Le CIRÉ analyse les différentes limites des clauses de protection existantes « qui empêchent souvent une protection effective des victimes de violences ». Notamment l’obligation de dénoncer les violences avant de quitter le domicile (beaucoup de femmes quittent d’abord leur domicile pour se protéger, avant de se rendre compte qu’elles ont ainsi perdu leurs droits), ou encore l’exclusion de ces clauses de protection des personnes dont la demande de regroupement familial n’a pas encore été introduite ou dont la demande est encore en cours de traitement (le délai est souvent long).

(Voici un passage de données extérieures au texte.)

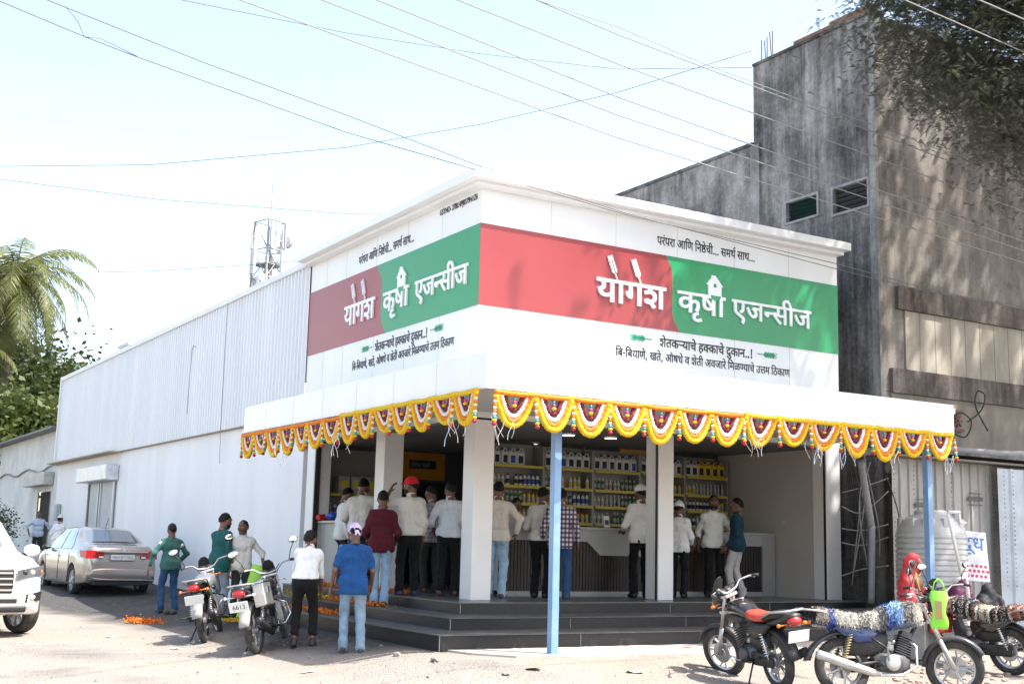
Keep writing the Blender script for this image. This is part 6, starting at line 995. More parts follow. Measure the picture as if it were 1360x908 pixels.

Pour que ces clauses de protection puissent s’appliquer, les preuves de violences doivent en plus être apportées… Mais, explique le rapport du CIRÉ, « beaucoup ont peur, vu la précarité de leur séjour et/ou la peur des représailles, de quitter le domicile conjugal et de s’adresser aux services de police pour porter plainte ».

Un premier pas

Diaryatou Bah nous confie être satisfaite de ce rassemblement : pour elle, c’est un pas vers la sortie de l’isolement, vers la destruction des tabous. Elle ne compte cependant pas en rester là et a annoncé vouloir réfléchir à la création d’un collectif à Liège pour les femmes racisées victimes de violences, en collaboration avec quelques intervenantes. « Toutes celles qui souffrent, en tout cas, sachez qu’il y a des espaces pour échanger, des espaces où vous n’allez pas être jugées, où vous allez être accompagnées. Je pense que c’est ça qui est important dans la lutte », conclut la militante. Elle sera présente au procès qui se déroulera contre le mari d’Oumou Tabara Diallo, aux côtés de la famille de cette dernière.